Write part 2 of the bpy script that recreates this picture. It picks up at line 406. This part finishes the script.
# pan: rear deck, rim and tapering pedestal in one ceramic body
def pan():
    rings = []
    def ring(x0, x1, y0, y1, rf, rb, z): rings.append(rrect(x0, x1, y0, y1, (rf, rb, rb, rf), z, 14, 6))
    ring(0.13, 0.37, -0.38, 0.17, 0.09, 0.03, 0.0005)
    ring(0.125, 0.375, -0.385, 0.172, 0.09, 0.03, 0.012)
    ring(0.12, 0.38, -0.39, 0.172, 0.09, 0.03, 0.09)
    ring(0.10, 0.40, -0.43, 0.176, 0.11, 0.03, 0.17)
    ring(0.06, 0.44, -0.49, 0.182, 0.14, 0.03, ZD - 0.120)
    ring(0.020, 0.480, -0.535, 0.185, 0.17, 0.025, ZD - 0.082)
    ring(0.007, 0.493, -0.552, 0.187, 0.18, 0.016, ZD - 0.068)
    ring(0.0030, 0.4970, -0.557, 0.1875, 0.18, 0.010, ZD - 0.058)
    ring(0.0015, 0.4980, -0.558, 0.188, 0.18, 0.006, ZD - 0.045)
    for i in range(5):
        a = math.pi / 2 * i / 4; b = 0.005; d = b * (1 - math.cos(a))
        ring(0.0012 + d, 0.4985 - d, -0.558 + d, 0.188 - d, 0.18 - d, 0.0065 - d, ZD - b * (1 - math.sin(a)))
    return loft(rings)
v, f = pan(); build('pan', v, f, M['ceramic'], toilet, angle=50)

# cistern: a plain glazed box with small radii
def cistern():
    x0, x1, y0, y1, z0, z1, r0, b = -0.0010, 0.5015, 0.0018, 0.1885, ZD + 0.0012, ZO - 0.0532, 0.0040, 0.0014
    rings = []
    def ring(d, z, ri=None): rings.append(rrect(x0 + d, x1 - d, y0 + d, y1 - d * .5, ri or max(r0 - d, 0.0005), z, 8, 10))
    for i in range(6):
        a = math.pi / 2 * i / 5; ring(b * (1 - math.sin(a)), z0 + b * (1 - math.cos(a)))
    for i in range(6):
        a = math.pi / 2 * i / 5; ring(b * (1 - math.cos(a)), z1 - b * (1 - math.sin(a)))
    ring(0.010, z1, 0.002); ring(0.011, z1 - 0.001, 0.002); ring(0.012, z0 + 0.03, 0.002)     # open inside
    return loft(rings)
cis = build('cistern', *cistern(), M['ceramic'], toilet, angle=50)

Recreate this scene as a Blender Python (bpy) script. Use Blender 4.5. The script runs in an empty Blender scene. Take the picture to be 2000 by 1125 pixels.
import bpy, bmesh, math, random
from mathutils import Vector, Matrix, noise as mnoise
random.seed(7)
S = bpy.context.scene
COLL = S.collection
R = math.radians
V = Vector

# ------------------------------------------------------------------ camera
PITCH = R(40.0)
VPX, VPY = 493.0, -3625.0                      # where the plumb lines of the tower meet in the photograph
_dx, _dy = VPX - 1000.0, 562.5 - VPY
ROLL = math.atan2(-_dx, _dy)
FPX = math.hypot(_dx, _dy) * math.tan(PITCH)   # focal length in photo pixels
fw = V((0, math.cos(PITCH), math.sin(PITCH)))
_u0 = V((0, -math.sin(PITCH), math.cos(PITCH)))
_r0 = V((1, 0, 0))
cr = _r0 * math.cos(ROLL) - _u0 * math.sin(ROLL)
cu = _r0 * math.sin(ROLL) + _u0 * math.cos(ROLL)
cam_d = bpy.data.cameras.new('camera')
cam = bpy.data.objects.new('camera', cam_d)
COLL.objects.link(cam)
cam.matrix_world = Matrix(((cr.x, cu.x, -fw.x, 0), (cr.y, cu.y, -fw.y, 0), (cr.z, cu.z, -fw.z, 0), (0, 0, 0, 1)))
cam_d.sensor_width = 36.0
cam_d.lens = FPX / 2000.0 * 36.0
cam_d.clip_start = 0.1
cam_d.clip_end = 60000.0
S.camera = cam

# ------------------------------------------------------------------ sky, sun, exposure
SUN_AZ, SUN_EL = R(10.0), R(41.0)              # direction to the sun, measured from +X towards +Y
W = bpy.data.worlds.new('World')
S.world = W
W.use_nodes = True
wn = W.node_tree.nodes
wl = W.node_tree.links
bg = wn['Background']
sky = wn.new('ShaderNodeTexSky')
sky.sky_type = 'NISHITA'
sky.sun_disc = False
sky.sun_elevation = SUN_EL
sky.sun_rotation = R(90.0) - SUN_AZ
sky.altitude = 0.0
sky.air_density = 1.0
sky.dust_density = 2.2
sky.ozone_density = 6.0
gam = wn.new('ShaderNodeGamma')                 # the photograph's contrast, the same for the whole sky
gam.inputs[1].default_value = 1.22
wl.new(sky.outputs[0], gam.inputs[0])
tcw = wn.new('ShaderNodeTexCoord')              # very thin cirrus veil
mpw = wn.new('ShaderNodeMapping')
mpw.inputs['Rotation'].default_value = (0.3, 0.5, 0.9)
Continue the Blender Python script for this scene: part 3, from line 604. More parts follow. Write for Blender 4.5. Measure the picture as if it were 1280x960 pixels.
-- -- --
(GIVEN REQUEST) Repeat each record in full; every line must match exactly.

(FULL ANSWER)
Write part 2 of the bpy script that recreates this picture. It picks up at line 406. This part finishes the script.
# pan: rear deck, rim and tapering pedestal in one ceramic body
def pan():
    rings = []
    def ring(x0, x1, y0, y1, rf, rb, z): rings.append(rrect(x0, x1, y0, y1, (rf, rb, rb, rf), z, 14, 6))
    ring(0.13, 0.37, -0.38, 0.17, 0.09, 0.03, 0.0005)
    ring(0.125, 0.375, -0.385, 0.172, 0.09, 0.03, 0.012)
    ring(0.12, 0.38, -0.39, 0.172, 0.09, 0.03, 0.09)
    ring(0.10, 0.40, -0.43, 0.176, 0.11, 0.03, 0.17)
    ring(0.06, 0.44, -0.49, 0.182, 0.14, 0.03, ZD - 0.120)
    ring(0.020, 0.480, -0.535, 0.185, 0.17, 0.025, ZD - 0.082)
    ring(0.007, 0.493, -0.552, 0.187, 0.18, 0.016, ZD - 0.068)
    ring(0.0030, 0.4970, -0.557, 0.1875, 0.18, 0.010, ZD - 0.058)
    ring(0.0015, 0.4980, -0.558, 0.188, 0.18, 0.006, ZD - 0.045)
    for i in range(5):
        a = math.pi / 2 * i / 4; b = 0.005; d = b * (1 - math.cos(a))
        ring(0.0012 + d, 0.4985 - d, -0.558 + d, 0.188 - d, 0.18 - d, 0.0065 - d, ZD - b * (1 - math.sin(a)))
    return loft(rings)
v, f = pan(); build('pan', v, f, M['ceramic'], toilet, angle=50)

# cistern: a plain glazed box with small radii
def cistern():
    x0, x1, y0, y1, z0, z1, r0, b = -0.0010, 0.5015, 0.0018, 0.1885, ZD + 0.0012, ZO - 0.0532, 0.0040, 0.0014
    rings = []
    def ring(d, z, ri=None): rings.append(rrect(x0 + d, x1 - d, y0 + d, y1 - d * .5, ri or max(r0 - d, 0.0005), z, 8, 10))
    for i in range(6):
        a = math.pi / 2 * i / 5; ring(b * (1 - math.sin(a)), z0 + b * (1 - math.cos(a)))
    for i in range(6):
        a = math.pi / 2 * i / 5; ring(b * (1 - math.cos(a)), z1 - b * (1 - math.sin(a)))
    ring(0.010, z1, 0.002); ring(0.011, z1 - 0.001, 0.002); ring(0.012, z0 + 0.03, 0.002)     # open inside
    return loft(rings)
cis = build('cistern', *cistern(), M['ceramic'], toilet, angle=50)

Recreate this scene as a Blender Python (bpy) script. Use Blender 4.5. The script runs in an empty Blender scene. Take the picture to be 2000 by 1125 pixels.
import bpy, bmesh, math, random
from mathutils import Vector, Matrix, noise as mnoise
random.seed(7)
S = bpy.context.scene
COLL = S.collection
R = math.radians
V = Vector

# ------------------------------------------------------------------ camera
PITCH = R(40.0)
VPX, VPY = 493.0, -3625.0                      # where the plumb lines of the tower meet in the photograph
_dx, _dy = VPX - 1000.0, 562.5 - VPY
ROLL = math.atan2(-_dx, _dy)
FPX = math.hypot(_dx, _dy) * math.tan(PITCH)   # focal length in photo pixels
fw = V((0, math.cos(PITCH), math.sin(PITCH)))
_u0 = V((0, -math.sin(PITCH), math.cos(PITCH)))
_r0 = V((1, 0, 0))
cr = _r0 * math.cos(ROLL) - _u0 * math.sin(ROLL)
cu = _r0 * math.sin(ROLL) + _u0 * math.cos(ROLL)
cam_d = bpy.data.cameras.new('camera')
cam = bpy.data.objects.new('camera', cam_d)
COLL.objects.link(cam)
cam.matrix_world = Matrix(((cr.x, cu.x, -fw.x, 0), (cr.y, cu.y, -fw.y, 0), (cr.z, cu.z, -fw.z, 0), (0, 0, 0, 1)))
cam_d.sensor_width = 36.0
cam_d.lens = FPX / 2000.0 * 36.0
cam_d.clip_start = 0.1
cam_d.clip_end = 60000.0
S.camera = cam

# ------------------------------------------------------------------ sky, sun, exposure
SUN_AZ, SUN_EL = R(10.0), R(41.0)              # direction to the sun, measured from +X towards +Y
W = bpy.data.worlds.new('World')
S.world = W
W.use_nodes = True
wn = W.node_tree.nodes
wl = W.node_tree.links
bg = wn['Background']
sky = wn.new('ShaderNodeTexSky')
sky.sky_type = 'NISHITA'
sky.sun_disc = False
sky.sun_elevation = SUN_EL
sky.sun_rotation = R(90.0) - SUN_AZ
sky.altitude = 0.0
sky.air_density = 1.0
sky.dust_density = 2.2
sky.ozone_density = 6.0
gam = wn.new('ShaderNodeGamma')                 # the photograph's contrast, the same for the whole sky
gam.inputs[1].default_value = 1.22
wl.new(sky.outputs[0], gam.inputs[0])
tcw = wn.new('ShaderNodeTexCoord')              # very thin cirrus veil
mpw = wn.new('ShaderNodeMapping')
mpw.inputs['Rotation'].default_value = (0.3, 0.5, 0.9)
Continue the Blender Python script for this scene: part 3, from line 604. More parts follow. Write for Blender 4.5. Measure the picture as if it were 1280x960 pixels.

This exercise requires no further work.